(629b) Polymer-Graphite and Polymer-Carbon Nanotube Naoncomposites Processed by Solid-State Shear Pulverization: Major Enhancements in Mechanical Properties, Thermal Stability, Crystallizability, and Electrical Conductivity

A continuous, industrially scalable process method called solid-state shear pulverization (SSSP) is shown to be effective in producing well-dispersed polypropylene (PP)/ carbon nanotube and PP/ as-received graphite nanocomposites that cannot be obtained by conventional melt processing alone. With SSSP, the polymer and nanofiller mixture experience high shear and compressive forces exceeding those normally found in conventional melt processing. The SSSP processing leads to energy storage in the material which is relieved by the creation of new surfaces via fragmentation and/or delamination of the material. Repeated fusion and fragmentation steps during SSSP results in high levels of nanofiller exfoliation/dispersion. In some cases, the excellent exfoliation/disperson of nanofiller accompanies processing by SSSP only; in other cases excellent exfoliation/dispersion is achieved by a two-step process of SSSP followed by melt mixing.

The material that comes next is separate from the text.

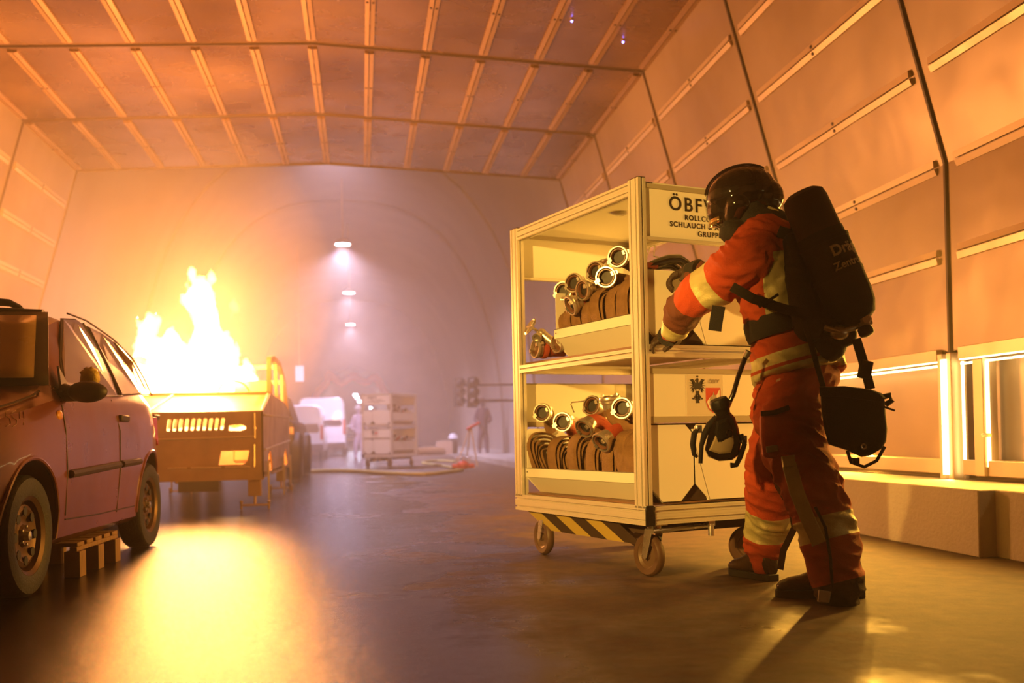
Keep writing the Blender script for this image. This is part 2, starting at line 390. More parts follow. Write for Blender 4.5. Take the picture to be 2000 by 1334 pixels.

Major improvements in Young's modulus (> 100% increase) and yield strength (65% increase) are obtained in the nanocomposites made by SSSP, with the maximum increases being observed in samples containing the highest concentrations of nanofiller that are well-dispersed. In contrast, electrical conductivity is correlated to dispersion of carbon-based nanofiller in a different manner, with conductivity increasing with increasing nanofiller content even when an increase in nanofiller content results in less effective dispersion or exfoliation. Values of electrical conductivity on the order of 0.2 S/m have been achieved at 8.4 wt% graphite content after SSSP processing; this conductivity can be eliminated by use of melt processing after SSSP when the melt processing leads to high levels of nanofiller orientiation and a loss of the percolated state of the nanofiller. Thermal degradation temperatures are strongly correlated to dispersion of carbon-based nanofiller, with degradation temperatures (@ 1 wt% loss in nitrogen) in nanocomposites containing 1 wt% nanofiller increasing by as much as ~40 K relative to neat PP. The carbon-based nanofillers also lead to major increases in PP crystallization rate.